The NHMRC research will no doubt be detailed, contain control groups and be peer reviewed. This is a long and detailed process.

While previous peer-reviewed studies by the NHMRC have found no evidence that wind farms have any health impact on wind farm hosts and neighbours, a new committee is being established with no substantial credible research capacity behind it as the NHMRC has.

Moreover its brief is to work on infrasound and low frequency compliance when there’s no peer-reviewed evidence that infrasound and low frequency sound are what is causing the discomfort of some wind farm neighbours.

It’s essentially setting standards for a condition that doesn’t exist, according to 25 peer-reviewed studies.

The NHMRC’s clear findings that wind farms do not harm human health are obviously not what the crossbench senators want to hear.
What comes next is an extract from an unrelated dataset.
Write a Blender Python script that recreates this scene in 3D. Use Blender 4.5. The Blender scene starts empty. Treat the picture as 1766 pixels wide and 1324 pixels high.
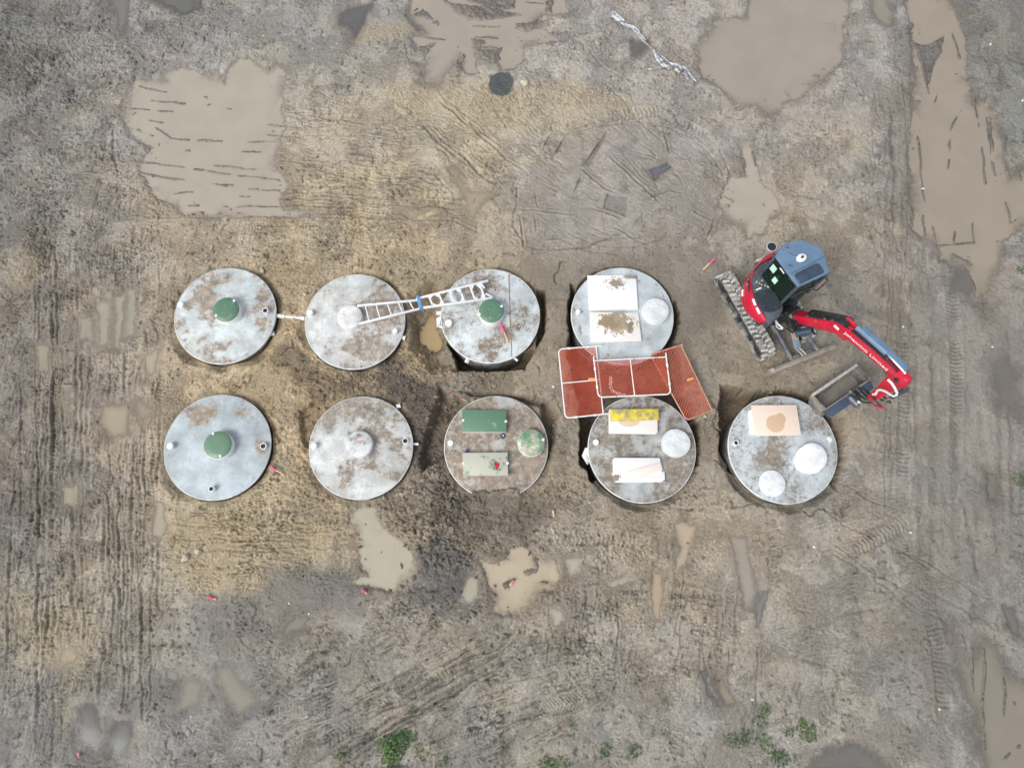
import bpy, bmesh, math, random
import numpy as np
from mathutils import Vector, Matrix

random.seed(7)
scene = bpy.context.scene
COL = scene.collection
R = math.radians

# ------------------------------------------------------------------ camera
IW, IH, FPX, CAMH, TILT = 1766, 1324, 1230.0, 16.4, R(14.2)
cam_d = bpy.data.cameras.new("drone_camera")
cam = bpy.data.objects.new("drone_camera", cam_d)
COL.objects.link(cam)
cam.location = (0, 0, CAMH)
cam.rotation_euler = (TILT, 0, 0)
cam_d.sensor_width = 36.0
cam_d.lens = 36.0 * FPX / IW
cam_d.clip_start = 0.1
cam_d.clip_end = 1000
scene.camera = cam

# ------------------------------------------------------------------ sky, sun, exposure
SUN_AZ, SUN_EL = R(232), R(50)          # light comes softly from the lower left
world = bpy.data.worlds.new("World")
scene.world = world
world.use_nodes = True
wn, wl = world.node_tree.nodes, world.node_tree.links
wn.clear()
sky = wn.new("ShaderNodeTexSky")
sky.sky_type = 'NISHITA'
sky.sun_disc = False
sky.sun_elevation = SUN_EL
sky.sun_rotation = SUN_AZ
sky.air_density = 1.0
sky.dust_density = 3.0
hsv = wn.new("ShaderNodeHueSaturation")
hsv.inputs['Saturation'].default_value = 0.34     # cloud cover: an almost neutral sky
bg = wn.new("ShaderNodeBackground")
bg.inputs['Strength'].default_value = 0.15
wo = wn.new("ShaderNodeOutputWorld")
wl.new(sky.outputs[0], hsv.inputs['Color'])
wl.new(hsv.outputs[0], bg.inputs['Color'])
wl.new(bg.outputs[0], wo.inputs['Surface'])
sun_d = bpy.data.lights.new("sun", 'SUN')
sun_d.energy = 1.35
sun_d.angle = R(28)
sun_d.color = (1.0, 0.985, 0.955)
sun = bpy.data.objects.new("sun", sun_d)
COL.objects.link(sun)
sd_ = Vector((math.sin(SUN_AZ) * math.cos(SUN_EL), math.cos(SUN_AZ) * math.cos(SUN_EL), math.sin(SUN_EL)))
sun.rotation_euler = sd_.to_track_quat('Z', 'Y').to_euler()
sun.location = sd_ * 40
vs = scene.view_settings
vs.view_transform = 'Standard'
vs.look = 'None'
vs.gamma = 1
vs.use_curve_mapping = False
vs.exposure = 0.34
scene.render.engine = 'CYCLES'
scene.cycles.max_bounces = 6
scene.cycles.transparent_max_bounces = 12

# ------------------------------------------------------------------ surveying: where a sight line of the photo meets height z
_c, _s = math.cos(TILT), math.sin(TILT)
def P(px, py, z=0.0):
    x = (px - 883) / FPX
    y = (662 - py) / FPX
    t = (z - CAMH) / (y * _s - _c)
    return Vector((x * t, (y * _c + _s) * t, z))
def crop(ox, oy, k):
    return lambda pts: [(ox + a / k, oy + b / k) for a, b in pts]
def lin(c):
    return tuple(((v / 255) / 12.92 if v / 255 < .04045 else ((v / 255 + .055) / 1.055) ** 2.4) for v in c)

# ------------------------------------------------------------------ mesh helpers
def world_origin(o):
    v = Vector((0, 0, 0))
    while o is not None:
        v += o.location
        o = o.parent
    return v
def tag(o, label=None, cat=None, group=None, kind=None):
    if label: o['label'] = label
    if cat: o['category'] = cat
    if group: o['group'] = group
    if kind: o['kind'] = kind
    return o
def thing(name, loc, label, cat, group=None):
    o = bpy.data.objects.new(name, None)
    o.empty_display_size = 0.2
    COL.objects.link(o)
    o.location = loc
    return tag(o, label, cat, group)
class MB:
    def __init__(s): s.v = []; s.f = []
    def add(s, vs, fs):
        n = len(s.v)
        s.v += [Vector(v) for v in vs]
        s.f += [[i + n for i in f] for f in fs]
        return s
    def box(s, c, size, M=None):
        M = M or Matrix.Identity(3)
        hx, hy, hz = (d / 2 for d in size)
        c = Vector(c)
        vs = [c + M @ Vector((sx * hx, sy * hy, sz * hz)) for sz in (-1, 1) for sy in (-1, 1) for sx in (-1, 1)]
        return s.add(vs, [(0, 2, 3, 1), (4, 5, 7, 6), (0, 1, 5, 4), (2, 6, 7, 3), (0, 4, 6, 2), (1, 3, 7, 5)])
    def loft(s, loops, caps=True, closed=True):
        n = len(loops[0])
        vs = [v for l in loops for v in l]
        fs = []
        for k in range(len(loops) - 1):
            for i in range(n if closed else n - 1):
                j = (i + 1) % n
                fs.append((k * n + i, k * n + j, (k + 1) * n + j, (k + 1) * n + i))
        if caps:
            fs.append(tuple(range(n - 1, -1, -1)))
            fs.append(tuple(range((len(loops) - 1) * n, len(loops) * n)))
        return s.add(vs, fs)
    def prism(s, poly, z0, z1):
        return s.loft([[Vector((p[0], p[1], z0)) for p in poly], [Vector((p[0], p[1], z1)) for p in poly]])
    def tube(s, pts, r, seg=8, closed=False):
        pts = [Vector(p) for p in pts]
        rr = r if isinstance(r, (list, tuple)) else [r] * len(pts)
        loops = []
        n = len(pts)
        up = Vector((0, 0, 1))
        prev = None
        for i, p in enumerate(pts):
            a = pts[(i - 1) % n] if (closed or i > 0) else p
            b = pts[(i + 1) % n] if (closed or i < n - 1) else p
            t = (b - a).normalized()
            if prev is None:
                u = t.cross(up)
                if u.length < 1e-3: u = t.cross(Vector((1, 0, 0)))
                u.normalize()
            else:
                u = (prev - t * prev.dot(t)).normalized()
            prev = u
            w = t.cross(u)
            loops.append([p + (u * math.cos(q) + w * math.sin(q)) * rr[i] for q in (2 * math.pi * k / seg for k in range(seg))])
        if closed:
            return s.loft(loops + [loops[0]], caps=False)
        return s.loft(loops)
    def cyl(s, p0, p1, r0, r1=None, seg=24):
        return s.tube([p0, p1], [r0, r0 if r1 is None else r1], seg)
    def lathe(s, c, prof, seg=48):
        c = Vector(c)
        loops = [[c + Vector((r * math.cos(q), r * math.sin(q), z)) for q in (2 * math.pi * k / seg for k in range(seg))] for r, z in prof]
        return s.loft(loops)
    def build(s, name, mat, parent=None, bevel=0.0, smooth=35, loc=None, seg=2):
        me = bpy.data.meshes.new(name)
        o = bpy.data.objects.new(name, me)
        COL.objects.link(o)
        if parent is not None:
            o.parent = parent
            org = world_origin(parent)
        else:
            org = Vector(loc) if loc is not None else Vector((0, 0, 0))
            o.location = org
        me.from_pydata([tuple(v - org) for v in s.v], [], s.f)
        bm = bmesh.new()
        bm.from_mesh(me)
        bmesh.ops.remove_doubles(bm, verts=bm.verts, dist=1e-5)
        bmesh.ops.recalc_face_normals(bm, faces=bm.faces)
        if bevel > 0:
            es = [e for e in bm.edges if len(e.link_faces) == 2 and e.calc_face_angle(0) > R(38)]
            bmesh.ops.bevel(bm, geom=es, offset=bevel, segments=seg, profile=.5, affect='EDGES', clamp_overlap=True)
        bm.to_mesh(me)
        bm.free()
        if smooth:
            me.polygons.foreach_set('use_smooth', [True] * len(me.polygons))
            me.set_sharp_from_angle(angle=R(smooth))
        if mat: me.materials.append(mat)
        return o
def frame(x, z):
    x = x.normalized()
    y = z.cross(x).normalized()
    z = x.cross(y).normalized()
    return Matrix((x, y, z)).transposed()
def ctr(poly):
    return sum((Vector(p) for p in poly), Vector((0,) * len(poly[0]))) / len(poly)
def shrink(poly, k):
    c = ctr(poly)
    return [c + (Vector(p) - c) * k for p in poly]
def atz(poly, z):
    return [Vector((p[0], p[1], z)) for p in poly]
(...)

Rather than accept the evidence, they’ve simply asked for a new body.

The committee’s establishment is a politically-motivated farce that throws the idea of scientific rigour out the window.

3. “Good faith” commitment

If those measures aren’t enough to give wind energy a caning, the Coalition government has pledged to “respond actively and in good faith to the findings of the Senate Select Committee on Wind Turbines,” when it releases its full report later this year.

The committee is dominated by fiercely anti-wind Senators, so it’s anyone’s guess how far they could go to stop wind energy in Australia.

It is extraordinary that a government that believes in cutting red tape would want to introduce an entire new level of federal bureaucracy just for wind farms.

Wind farms produce very little noise and the vast majority of the thousands of Australians who live near them do so without problems.

The best way to get to the bottom of wind farm neighbours’ complaints is to rely on the best science and research.

But when this is weighed up against other health and climate priorities, a far bigger health concern for regional Australians is the damage caused by coal mines and coal-fired power stations as well as climate change, for which there is clear evidence of harm to human health.

With all this in mind, we can't help wondering:

  • Why do we need an "independent scientific committee" to replicate the NHMRC?

  • Why do we need Australia-specific wind farm noise standards? Isn't a wind farm just a wind farm, no matter where it is? 

  • Why do we need a whole new federal bureaucratic function when there are state-based ombudsmen already?